Shopping Cart Abandonment

Shopping cart abandonment is often caused by visitors getting confused & frustrated with the purchase experience on your website.

During a monthly check up with a retail client, we discovered that 68% of people who had clicked through to their Shopping Cart in the last 30 days also clicked out of the cart before a sale was completed.

68%?  OUCH!  As if that’s not bad enough, in the visitor-to-sales ratio, this customer was losing tens of thousands every month as a result.  Shopping Cart Abandonment, as our client is experiencing, has become such a huge problem that even “big gun” researchers are setting up studies.
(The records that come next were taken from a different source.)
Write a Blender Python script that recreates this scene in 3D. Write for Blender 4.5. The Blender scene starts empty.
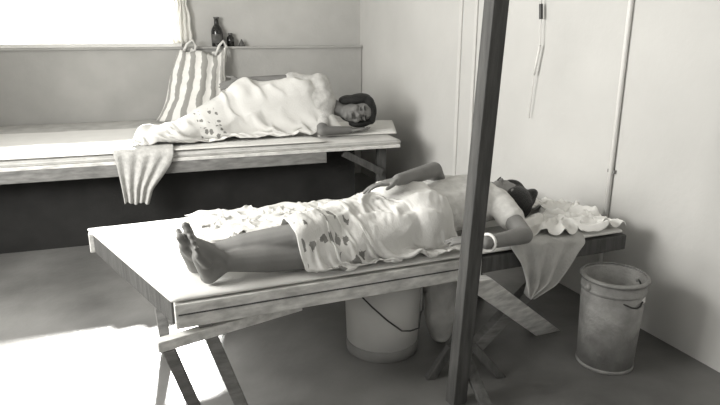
import bpy, bmesh, math, random
import numpy as np
from mathutils import Vector, Matrix, noise
random.seed(7)
C = bpy.context.scene.collection
SC = bpy.context.scene
PI = math.pi

# ------------------------------------------------------------------ camera
H, TH, F = 1.35, math.radians(16.0), 600.0
cam = bpy.data.cameras.new('camera'); cam.sensor_width = 36; cam.lens = F * 36 / 720; cam.clip_start = .05
co = bpy.data.objects.new('camera', cam); C.objects.link(co)
co.location = (0, 0, H); co.rotation_euler = (PI / 2 - TH, 0, 0)
SC.camera = co

# ------------------------------------------------------------------ world, sun, large lights, exposure
w = bpy.data.worlds.new('sky'); SC.world = w; w.use_nodes = True
bg = w.node_tree.nodes['Background']; bg.inputs[0].default_value = (1, .985, .95, 1); bg.inputs[1].default_value = 1.6
sun = bpy.data.lights.new('sun', 'SUN'); sun.energy = 16; sun.angle = math.radians(2.5); sun.color = (1, .985, .94)
so = bpy.data.objects.new('sun', sun); C.objects.link(so)
SUND = Vector((.95, -3.0, -1.75)).normalized()
so.rotation_euler = SUND.to_track_quat('-Z', 'Y').to_euler()
def area(name, loc, target, sx, sy, power):
    l = bpy.data.lights.new(name, 'AREA'); l.shape = 'RECTANGLE'; l.size = sx; l.size_y = sy; l.energy = power; l.color = (1, .985, .945)
    o = bpy.data.objects.new(name, l); C.objects.link(o); o.location = loc
    o.rotation_euler = (Vector(target) - Vector(loc)).to_track_quat('-Z', 'Y').to_euler(); return o
area('left_window_daylight', (-2.55, 1.6, 1.75), (1.2, 3.2, 1.0), 1.5, 1.3, 110)
SC.view_settings.view_transform = 'Standard'; SC.view_settings.look = 'None'
SC.view_settings.exposure = 0.3; SC.view_settings.gamma = 1; SC.view_settings.use_curve_mapping = False

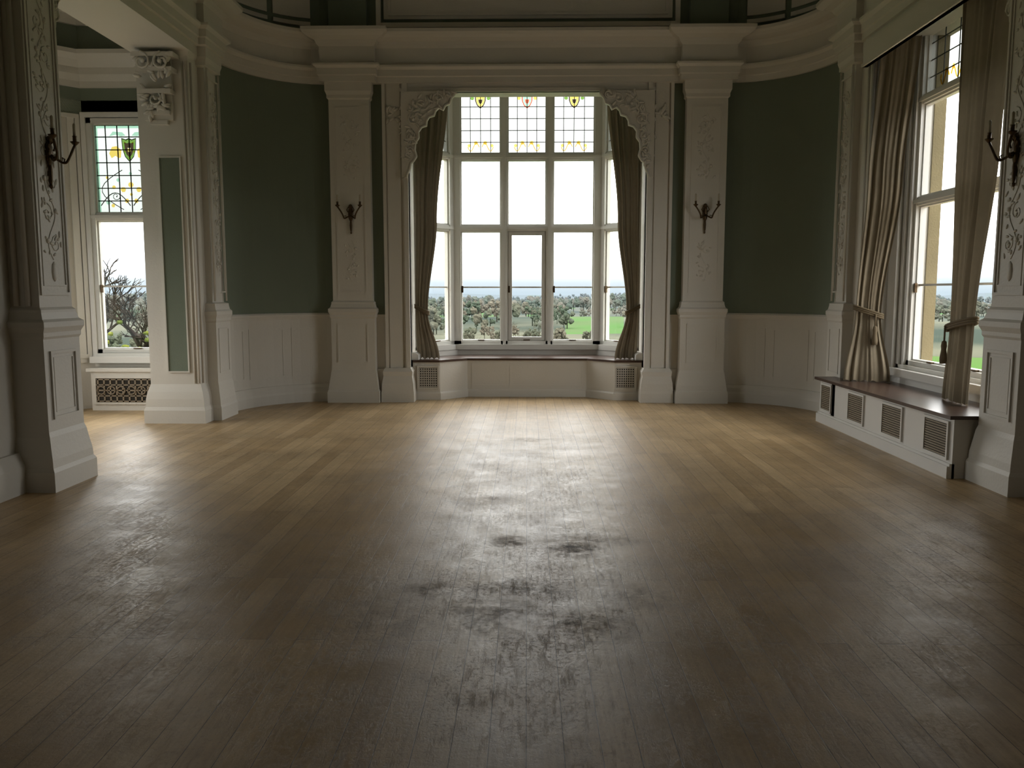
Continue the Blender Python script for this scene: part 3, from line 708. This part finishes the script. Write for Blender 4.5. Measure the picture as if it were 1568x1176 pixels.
# ------------------------------------------------------------ world
w=D.worlds.new('overcast_sky'); scene.world=w; w.use_nodes=True; nt=w.node_tree; nt.nodes.clear(); LK=nt.links
tc=N(nt,'ShaderNodeTexCoord'); sp=N(nt,'ShaderNodeSeparateXYZ'); LK.new(tc.outputs['Generated'],sp.inputs[0])
cr=N(nt,'ShaderNodeValToRGB'); el=cr.color_ramp.elements
el[0].position=0; el[0].color=(.118*K,.142*K,.158*K,1); el[1].position=1; el[1].color=(1,.985,.96,1)
for p,c in ((.014,(.152*K,.17*K,.18*K)),(.04,(.34,.35,.36)),(.09,(.82,.82,.81)),(.3,(1,.99,.965))):
    x=el.new(p); x.color=(*c,1)
LK.new(sp.outputs['Z'],cr.inputs[0])
bg=N(nt,'ShaderNodeBackground'); bg.inputs[1].default_value=SKY; LK.new(cr.outputs[0],bg.inputs[0])
wo=N(nt,'ShaderNodeOutputWorld'); LK.new(bg.outputs[0],wo.inputs[0])
def portal(locn,rot,sx,sy):
    l=D.lights.new('sky_portal','AREA'); l.shape='RECTANGLE'; l.size=sx; l.size_y=sy; l.cycles.is_portal=True
    ob=D.objects.new('sky_portal',l); ob.location=locn; ob.rotation_euler=rot; scene.collection.objects.link(ob)
h=math.pi/2
portal((0,12.75,2.66),(-h,0,0),2.3,3.9)
portal((-1.42,12.4,2.66),(-h,0,math.radians(50)),.8,3.9)
portal((1.42,12.4,2.66),(-h,0,math.radians(-50)),.8,3.9)
portal((-5.05,10.8,2.2),(-h,0,0),1.02,3.0)
portal((-6.6,8.05,2.2),(-h,0,math.radians(90)),2.7,3.0)
portal((4.42,8.0,2.66),(-h,0,math.radians(-90)),2.5,3.9)
# ------------------------------------------------------------ camera
cd=D.cameras.new('camera'); cd.sensor_width=36; cd.lens=1262/1568*36; cd.clip_end=9000; cd.clip_start=.05
co=D.objects.new('camera',cd); co.location=(0,0,1.5); co.rotation_euler=(math.radians(90-6.33),0,math.radians(1.04)); scene.collection.objects.link(co); scene.camera=co
scene.view_settings.view_transform='Standard'
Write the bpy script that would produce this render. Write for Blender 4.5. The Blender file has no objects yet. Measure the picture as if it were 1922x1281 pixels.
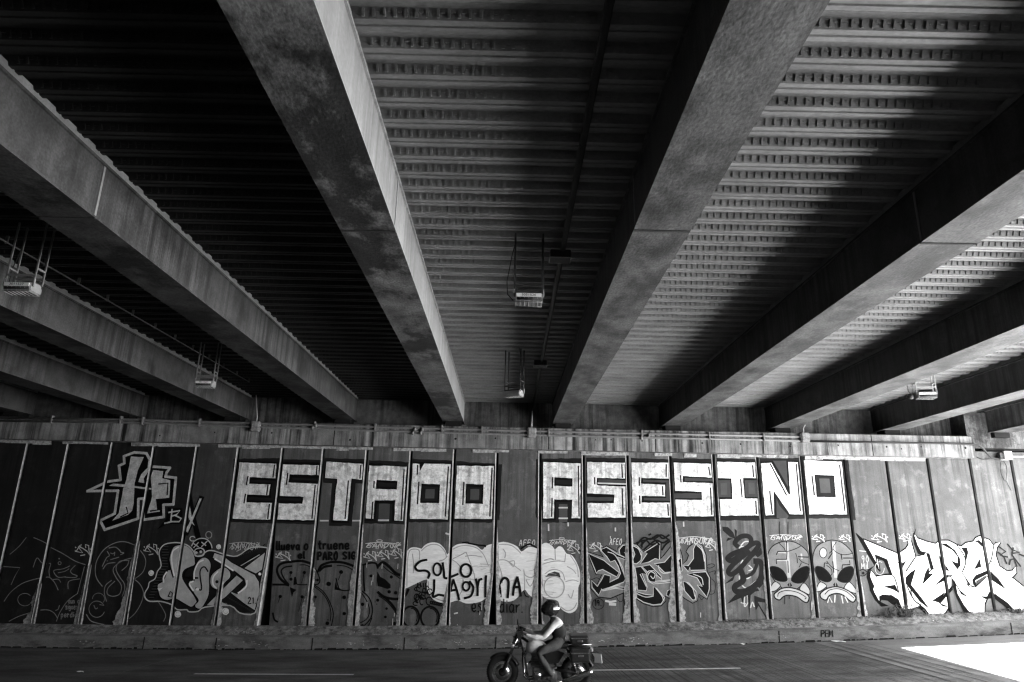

ComScore’s Online Shopping Customer Experience Study (2012, Commissioned by UPS), for example, indicates that 57% of those who abandoned a shopping cart did so because they were unable to see shipping charges until after they had entered in significant personal information.  55% said the shipping charges made the cost of the product too high.  Other areas of dissatisfaction included long delivery dates and a lack of payment options.

Our client’s e-commerce professional only recently added tracking for the shopping cart ­– and the data collected does not make the client happy.  The data shows that users simply hate the shopping cart, and therefore click off the site without completing a transaction—to the tune, as we said earlier, of tens of thousands of dollars each month.

Fortunately, the tracking evidence was exactly what we needed to approach the client’s e-commerce professional and justify working together for a solution.

We didn’t want the issue to continue for a moment longer, and we needed feedback in order to improve the cart and reduce abandonment.  So, we performed a quick, informal “Usability Test.”  This is the process we followed:

  • Found a person unfamiliar with the site.  Asked for their assistance in our quest to fix it.
  • Requested that they perform a specific objective related to a “conversion” (in this case, “Buy 1 of this specific product”) while one of us observed silently.
  • Let them know that we would not answer any questions.  We needed to observe them as if they were browsing the site alone, just as normal users would.
  • Asked them to “think out loud” as they moved through the site.
  • Tried not to let our mouths drop open as the frustrations rolled in!

Within 15 minutes, we were able to assemble a list of findings just from having a new pair of eyes move through the shopping cart.  And guess what?  Our user, in frustration, wanted to abandon the cart before they completed the purchase.  It was just too confusing!

Now we know what was causing 68% of the client’s online customers to give up on their purchase and click away!